We love Papp’s jazzy ginger kombucha, which is brewed with black tea and dried ginger, goji berries, dried lemon and osmanthus. Mint Oolong is another popular pick for a refreshingly fizzy dose of probiotics. Papp’s already supplies loose-leaf tea to many of the city’s top restaurants, but to push their kombucha line, they’ll even customize flavors based on your personal preference with their “prime” subscription service if you commit to a monthly kombucha membership. (Visit their website to learn more or contact them on Wechat at PappsTea.)

Red Braised Pork Rice

Our final best bite is also our most frequent bite, given the proximity to our office. Especially popular at lunchtime, the small shop strikes the perfect balance of cheap, fast and delicious. After moving from the southern Chinese city of Xiamen (just a few kilometers offshore from Jinmen Island, a Taiwanese territory), Mr. Huang decided to open a Taiwanese braised pork rice bowl shop based on his grandfather’s recipes, which he says have been passed down in the family for generations.

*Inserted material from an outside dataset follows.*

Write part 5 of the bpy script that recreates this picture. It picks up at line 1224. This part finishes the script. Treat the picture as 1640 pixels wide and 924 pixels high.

Mr. Huang’s localized braised pork belly version of the ubiquitous Taiwanese dish (台湾卤肉饭 Táiwān lǔ ròu fàn) gives off more sauce to douse your rice and feels more decadent than the original, thanks to the small bits of fatty pork belly that punctuate each bite. For a slightly more relaxed best bite experience, try to avoid the noon hour – any other time and you’ll have a relaxed (almost) Taiwanese experience to savor.